Government concedes there is no crop to replace tobacco

By John Saukira

Ministry of Agriculture, Irrigation and Water Development has admitted that there is no crop to immediately replace tobacco as the country’s major cash earner despite all efforts to try diversification.

One article of the Agricultural policy that is in place calls for crop diversification to tobacco in order to move from its over-dependency.

Speaking when he opened this year’s Tobacco Industry conference at Ufulu Garden in the Capital City Lilongwe, the Ministry’s Principal Secretary, Nyandule Phiri said Government is currently looking at ways and means of promoting diversification to tobacco following numerous challenges affecting the crop such as the global anti-smoking campaign.

“The country is yet to identify economically sustainable alternatives to tobacco growing as part of its sustainable rural development agenda,” he said. “The process is ongoing and is likely going to take some time. 

Nyandule Phiri, PS for Agriculture

“Therefore, up until an effective alternative has been identified, we as a country can only diversify with tobacco.”

He said the conference is therefore of great importance not only to the tobacco industry but to the entire nation and government expects the delegates to come up with effective strategies that will make tobacco production and marketing a sustainable enterprise for Malawians.

“This conference serves as a forum for reviewing the industry performance during the ended tobacco season and therefore a time for self-reflection for all industry stakeholders,” he said.

Nyandule also urged the stakeholders to find ways and means of dealing with the problem of child labour.

Tobacco buyers present at the conference

“One of the biggest challenges that the tobacco industry is currently facing is the prevalence of child labour in tobacco growing areas. There are numerous media reports of farmers using child labour in tobacco production and this can seriously affect the marketability of our tobacco on the global market if not checked and eventually eliminated. 

“Tobacco buyers are reluctant to purchase tobacco that has used child labour in its production process and I therefore earnestly call upon all tobacco buyers to stop the use of child labour in tobacco production. 

“Government will put in place stringent measures to monitor and stamp out child labour in tobacco production,” Nyandule said.

The PS beamoned effects environmental deforestation associated with the tobacco industry and challenged the stakeholders to find solutions.

“There are environmental degradation, mostly attributed to tobacco farming, we need to take bold steps of arresting the situation. It is therefore imperative that stakeholders play an active role in reforestation drive by making it an integral part of our production system. 
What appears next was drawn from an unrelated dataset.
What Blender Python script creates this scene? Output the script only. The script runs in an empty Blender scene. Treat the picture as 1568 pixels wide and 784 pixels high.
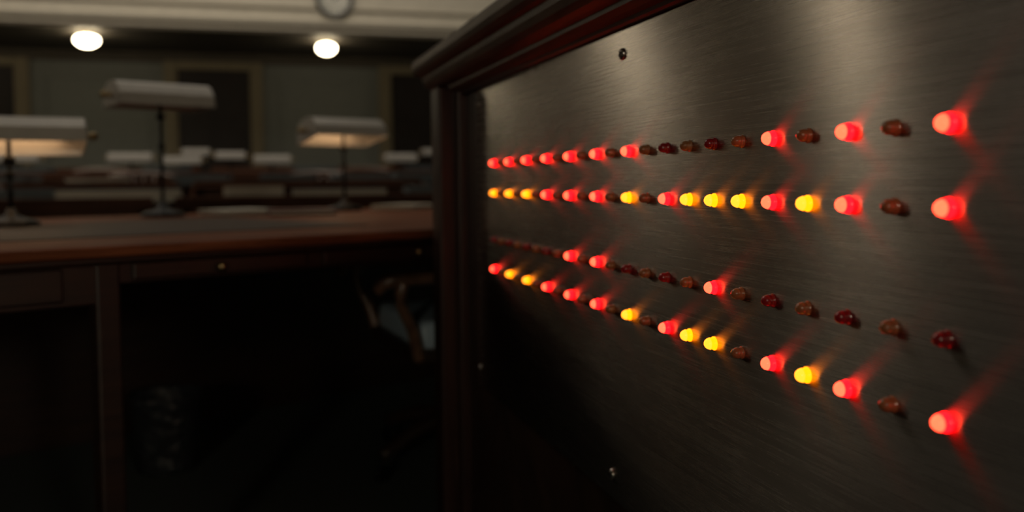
import bpy, bmesh, math, random
from mathutils import Vector, Matrix
random.seed(7)
S=bpy.context.scene
S.view_settings.view_transform='Standard'
try: S.view_settings.look='None'
except: pass
H=0.865   # camera height

# ------------------------------------------------------------------ materials
def newmat(name):
    m=bpy.data.materials.new(name); m.use_nodes=True
    nt=m.node_tree; b=nt.nodes['Principled BSDF']
    return m,nt,b
def simple(name,col,rough=.5,metal=0,bump=0,bscale=60,var=.15,spec=.5,coat=0):
    m,nt,b=newmat(name)
    b.inputs['Roughness'].default_value=rough; b.inputs['Metallic'].default_value=metal
    b.inputs['Specular IOR Level'].default_value=spec
    b.inputs['Coat Weight'].default_value=coat
    tc=nt.nodes.new('ShaderNodeTexCoord'); n=nt.nodes.new('ShaderNodeTexNoise')
    n.inputs['Scale'].default_value=bscale; n.inputs['Detail'].default_value=4
    nt.links.new(tc.outputs['Object'],n.inputs['Vector'])
    r=nt.nodes.new('ShaderNodeValToRGB')
    r.color_ramp.elements[0].position=.3; r.color_ramp.elements[1].position=.7
    r.color_ramp.elements[0].color=(*[c*(1-var) for c in col],1)
    r.color_ramp.elements[1].color=(*[c*(1+var) for c in col],1)
    nt.links.new(n.outputs['Fac'],r.inputs['Fac']); nt.links.new(r.outputs['Color'],b.inputs['Base Color'])
    if bump:
        bp=nt.nodes.new('ShaderNodeBump'); bp.inputs['Strength'].default_value=bump; bp.inputs['Distance'].default_value=.002
        nt.links.new(n.outputs['Fac'],bp.inputs['Height']); nt.links.new(bp.outputs['Normal'],b.inputs['Normal'])
    return m
def wood(name,c1,c2,scale=(3,3,30),rough=.35,coat=.3,spec=.5):
    m,nt,b=newmat(name)
    tc=nt.nodes.new('ShaderNodeTexCoord'); mp=nt.nodes.new('ShaderNodeMapping')
    mp.inputs['Scale'].default_value=scale
    n=nt.nodes.new('ShaderNodeTexNoise'); n.inputs['Scale'].default_value=2.5; n.inputs['Detail'].default_value=7; n.inputs['Distortion'].default_value=.6
    r=nt.nodes.new('ShaderNodeValToRGB')
    r.color_ramp.elements[0].position=.32; r.color_ramp.elements[1].position=.7
    r.color_ramp.elements[0].color=(*c1,1); r.color_ramp.elements[1].color=(*c2,1)
    nt.links.new(tc.outputs['Object'],mp.inputs['Vector']); nt.links.new(mp.outputs['Vector'],n.inputs['Vector'])
    nt.links.new(n.outputs['Fac'],r.inputs['Fac']); nt.links.new(r.outputs['Color'],b.inputs['Base Color'])
    b.inputs['Roughness'].default_value=rough; b.inputs['Coat Weight'].default_value=coat; b.inputs['Coat Roughness'].default_value=.25
    b.inputs['Specular IOR Level'].default_value=spec
    bp=nt.nodes.new('ShaderNodeBump'); bp.inputs['Strength'].default_value=.15; bp.inputs['Distance'].default_value=.001
    nt.links.new(n.outputs['Fac'],bp.inputs['Height']); nt.links.new(bp.outputs['Normal'],b.inputs['Normal'])
    return m
def emit(name,col,strength,base=(.5,.5,.5)):
    m,nt,b=newmat(name)
    b.inputs['Base Color'].default_value=(*base,1)
    b.inputs['Emission Color'].default_value=(*col,1); b.inputs['Emission Strength'].default_value=strength
    b.inputs['Roughness'].default_value=.2
    return m

M={}
M['cab']=wood('mahogany_dark',(.016,.008,.005),(.045,.019,.012),(30,3,3) ,.40,.2)
M['cornice']=wood('mahogany_cornice',(.050,.030,.018),(.105,.062,.039),(30,3,30),.5,.05,.22)
M['cabv']=wood('mahogany_dark_vertical',(.020,.008,.006),(.052,.021,.014),(25,25,2.5),.42,.1,.35)
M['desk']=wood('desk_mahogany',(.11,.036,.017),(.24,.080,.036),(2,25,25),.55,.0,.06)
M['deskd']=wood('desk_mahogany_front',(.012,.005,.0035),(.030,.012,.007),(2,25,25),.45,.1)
M['rowwood']=wood('row_desk_wood',(.045,.020,.012),(.11,.046,.026),(2,25,25),.5,.0,.1)
M['lightwood']=wood('light_oak',(.25,.13,.06),(.4,.22,.11),(3,20,20),.45,.1)
M['leather']=simple('desk_leather_inlay',(.080,.060,.050),.6,0,.3,140,.15,.08)
M['wallg']=simple('sage_plaster',(.18,.188,.172),.85,0,.05,12,.06)
M['wallw']=simple('cream_plaster',(.55,.50,.41),.7,0,.05,9,.05)
M['trimy']=simple('ochre_trim_paint',(.19,.155,.095),.6,0,.05,20,.08)
M['brownc']=simple('brown_soffit_paint',(.06,.048,.034),.7,0,.05,10,.08)
M['door']=wood('door_dark_wood',(.008,.005,.004),(.018,.010,.007),(25,25,2),.5,.05,.3)
M['carpet']=simple('green_gray_carpet',(.04,.05,.045),.95,0,.6,300,.25)
M['whitelamp']=simple('lamp_shade_satin_metal',(.44,.42,.39),.42,.25,0,30,.04)
M['shaded']=simple('lamp_shade_dull_enamel',(.28,.26,.235),.6,0,0,30,.05)
M['black']=simple('blackened_metal',(.012,.012,.012),.4,.6,0,30,.1)
M['brass']=simple('aged_brass',(.30,.22,.11),.35,1,0,30,.1)
M['blue']=simple('blue_leather',(.52,.66,.77),.32,0,.25,160,.12)
M['chairdark']=simple('dark_leather',(.02,.022,.026),.4,0,.25,160,.12)
M['chairwood']=wood('chair_walnut',(.05,.024,.014),(.11,.055,.03),(20,20,20),.35,.3)
M['chairoak']=wood('chair_brown_wood',(.13,.068,.038),(.24,.125,.07),(20,20,20),.3,.4)
M['chairbase']=wood('chair_base_dark_wood',(.022,.012,.008),(.05,.026,.016),(20,20,20),.45,.1)
M['paper']=simple('paper_white',(.56,.53,.46),.8,0,0,20,.03)
M['paperb']=simple('paper_blue_gray',(.16,.185,.20),.8,0,0,20,.06)
M['bookdark']=simple('book_cover_slate',(.05,.06,.075),.5,0,.1,90,.1)
M['bookred']=simple('book_cover_maroon',(.12,.02,.02),.5,0,.1,90,.1)
M['screw']=simple('screw_steel',(.55,.52,.48),.25,1,0,80,.1)
M['slot']=simple('screw_recess',(.01,.01,.01),.6,.5,0,80,.1)
M['clockface']=simple('clock_face_cream',(.50,.48,.42),.6,0,0,10,.03)
M['clockrim']=simple('clock_rim_pewter',(.10,.10,.10),.4,.3,0,30,.1)
M['globe']=emit('lit_opal_glass',(1,.84,.56),19)
M['pglobe']=emit('lit_pendant_glass',(1,.84,.62),15)
M['fillglobe']=emit('rear_fill_glow',(1,.86,.64),34)  # glow of the fill globes added behind the camera
M['bulb']=emit('lit_lamp_tube',(1,.60,.30),6)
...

“As Government, we shall ensure that such initiatives are greatly supported.”

In his remarks, Tobacco Control Commission (TCC) board chairperson Inkosi ya Makosi Mmbelwa V said the conference brings unity of purpose for all stakeholders as they draw plans and programmes that will move the Malawi tobacco industry ahead in the face the existing challenges.

He urged the delegates to take the conference seriously and focus on matters that will take the industry forward in areas of production, marketing and value addition.

“There are numerous areas where we can pool and share information and resources to uplift the industry. I have in mind issues such as social responsibility programmes, reforestation initiatives, child labour matters, as well as the fight against HIV and Aids. Together we can achieve what each one of us individually cannot.”

Some of stakeholders present at the conference included TAMA president Abiel Masache Banda; ARET chairman Reuben Maigwa; Tobacco Processors Association chairman Hugh Saunders; AHL Group CEO Dr. Evans Matabwa, NASFAM CEO Bettie Chinyamunyamu; Acting CEO and Director of ARET Harrison Ofesi just to mention a few.